Hypernyms ("sustenance" is a kind of...):

support (the activity of providing for or maintaining by supplying with money or necessities)

Derivation:

sustain (lengthen or extend in duration or space)


 Context examples 


However, it was necessary to mention this matter, lest the world should think it impossible that I could find sustenance for three years in such a country, and among such inhabitants.

(Gulliver's Travels into several remote nations of the world, by Jonathan Swift)

This is important because sharks are top predators that keep the marine ecosystem in check, helping to sustain the food web that supports millions of people worldwide who rely on seafood sustenance.

(New way to save endangered sharks – and our seafood, SciDev.Net)

The twins no longer derive their sustenance from Nature's founts—in short, said Mr. Micawber, in one of his bursts of confidence, they are weaned—and Mrs. Micawber is, at present, my travelling companion.

(David Copperfield, by Charles Dickens)

The introduction of pumps to ferry water from deep under the Kalahari to its surface has provided sustenance for livestock and fostered increasing herd sizes.

(Sleeping sands of the Kalahari awaken after more than 10,000 years, NSF)

What do they do but live and suck in sustenance and grow fat?

(The White Company, by Sir Arthur Conan Doyle)

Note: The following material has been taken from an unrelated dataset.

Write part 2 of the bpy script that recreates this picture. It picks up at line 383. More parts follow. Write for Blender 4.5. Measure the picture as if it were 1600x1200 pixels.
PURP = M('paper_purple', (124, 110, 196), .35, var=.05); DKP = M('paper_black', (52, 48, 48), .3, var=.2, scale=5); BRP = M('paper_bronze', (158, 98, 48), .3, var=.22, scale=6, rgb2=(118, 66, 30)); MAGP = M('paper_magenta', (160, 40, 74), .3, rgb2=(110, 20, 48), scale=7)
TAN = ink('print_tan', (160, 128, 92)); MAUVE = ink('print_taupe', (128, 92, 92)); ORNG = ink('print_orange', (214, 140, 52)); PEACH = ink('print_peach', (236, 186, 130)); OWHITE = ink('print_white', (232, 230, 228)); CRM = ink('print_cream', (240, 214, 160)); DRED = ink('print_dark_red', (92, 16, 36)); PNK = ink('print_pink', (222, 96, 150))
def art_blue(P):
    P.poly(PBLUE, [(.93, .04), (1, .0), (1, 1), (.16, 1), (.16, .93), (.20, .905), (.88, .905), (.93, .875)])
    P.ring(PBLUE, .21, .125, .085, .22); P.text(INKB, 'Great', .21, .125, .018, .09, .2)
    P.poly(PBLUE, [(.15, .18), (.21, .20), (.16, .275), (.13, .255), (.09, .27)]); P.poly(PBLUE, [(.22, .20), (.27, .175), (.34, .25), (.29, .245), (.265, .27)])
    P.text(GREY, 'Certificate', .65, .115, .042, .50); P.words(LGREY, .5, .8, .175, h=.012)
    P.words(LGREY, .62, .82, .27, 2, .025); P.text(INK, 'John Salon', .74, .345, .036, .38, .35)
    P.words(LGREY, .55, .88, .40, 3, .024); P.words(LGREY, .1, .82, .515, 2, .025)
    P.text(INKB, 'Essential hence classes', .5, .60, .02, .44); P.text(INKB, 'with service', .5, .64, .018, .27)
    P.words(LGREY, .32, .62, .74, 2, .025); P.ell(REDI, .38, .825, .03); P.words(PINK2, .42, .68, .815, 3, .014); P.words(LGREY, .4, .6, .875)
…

Beaufort had saved but a very small sum of money from the wreck of his fortunes, but it was sufficient to provide him with sustenance for some months, and in the meantime he hoped to procure some respectable employment in a merchant’s house.

(Frankenstein, by Mary Wollstonecraft Shelley)

They clung to the purple moors behind and around their dwelling—to the hollow vale into which the pebbly bridle-path leading from their gate descended, and which wound between fern-banks first, and then amongst a few of the wildest little pasture-fields that ever bordered a wilderness of heath, or gave sustenance to a flock of grey moorland sheep, with their little mossy- faced lambs:—they clung to this scene, I say, with a perfect enthusiasm of attachment.

(Jane Eyre, by Charlotte Brontë)

Then he would cast a glance of fear at the wolf-circle drawn expectantly about him, and like a blow the realisation would strike him that this wonderful body of his, this living flesh, was no more than so much meat, a quest of ravenous animals, to be torn and slashed by their hungry fangs, to be sustenance to them as the moose and the rabbit had often been sustenance to him.

(White Fang, by Jack London)

I applied myself to the king, and assured his majesty, that I came from a country which abounded with several millions of both sexes, and of my own stature; where the animals, trees, and houses, were all in proportion, and where, by consequence, I might be as able to defend myself, and to find sustenance, as any of his majesty’s subjects could do here; which I took for a full answer to those gentlemen’s arguments.

(Gulliver's Travels into several remote nations of the world, by Jonathan Swift)

I had first, however, provided for my sustenance for that day by a loaf of coarse bread, which I purloined, and a cup with which I could drink more conveniently than from my hand of the pure water which flowed by my retreat.